Population III X-Ray Binaries

TL;DR

This paper uses simulations to estimate the formation rate and X-ray emission of Population III high-mass X-ray binaries, revealing their significant role in heating the early universe's intergalactic medium and influencing cosmic signals.

Contribution

It provides the first estimates of Population III HMXB formation rates and their X-ray luminosity, highlighting their potential impact on early universe evolution.

Findings

HMXBs form at a rate of one per >10^4 solar masses of stars.

Early HMXBs emit ~10^41 erg/s in the 2-10 keV band per SFR.

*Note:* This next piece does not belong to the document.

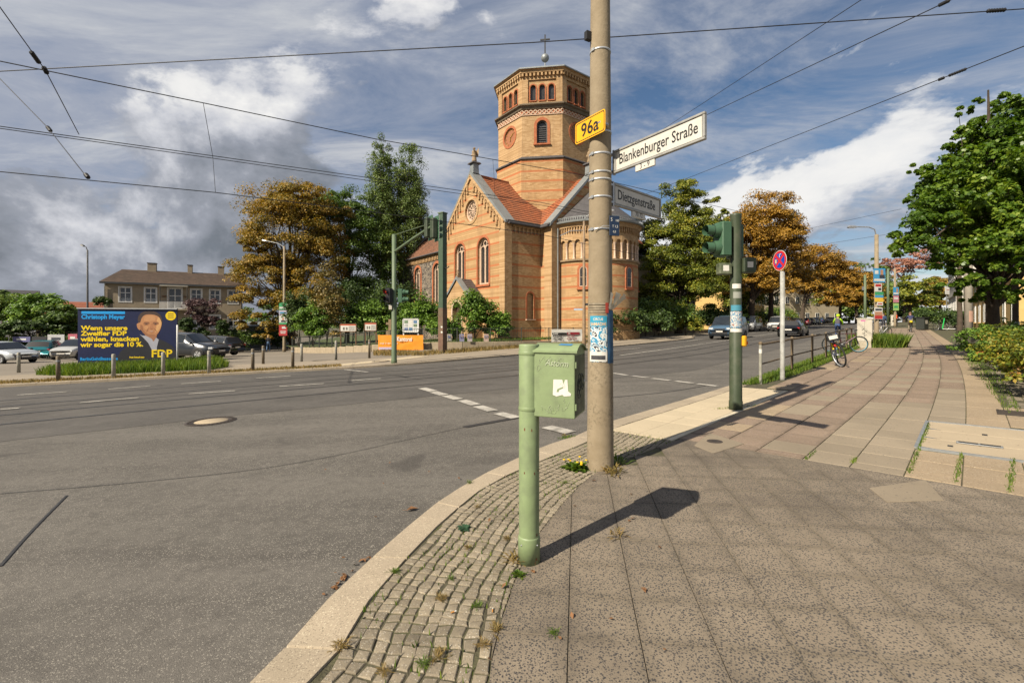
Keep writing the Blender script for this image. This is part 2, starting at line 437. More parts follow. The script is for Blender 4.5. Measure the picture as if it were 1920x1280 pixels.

Their X-ray output exceeds that of lower-redshift galaxies by two orders of magnitude.

Abstract

Understanding of the role of X-rays for driving the thermal evolution of the intergalactic medium (IGM) at high redshifts is one of important questions in astrophysics. High-mass X-ray binaries (HMXBs) in early stellar populations are prime X-ray source; however, their formation efficiency is not well understood. Using $N$-body simulations, we estimate the HMXB formation rate via mutual gravitational interactions of nascent, small groups of the Population~III stars. We find that HMXBs form at a rate of one per $\gtrsim 10^{4}M_{\odot}$ in newly born stars, and that they emit with a power of $\sim 10^{41} {\rm erg}~{\rm s}^{-1}$ in the $2-10$ keV band per star formation rate (SFR). This value is a factor $\sim 10^{2}$ larger than what is observed in star forming galaxies at lower redshifts; the X-ray production from early HMXBs would have been even more copious, if they also formed \textit{in situ} or via migration in protostellar disks. Combining our results with earlier studies suggests that early HMXBs were highly effective at heating the IGM and leaving a strong 21 cm signature. We discuss broader implications of our results, such as the rate of long gamma-ray bursts from Population~III stars and the direct collapse channel for massive black hole formation.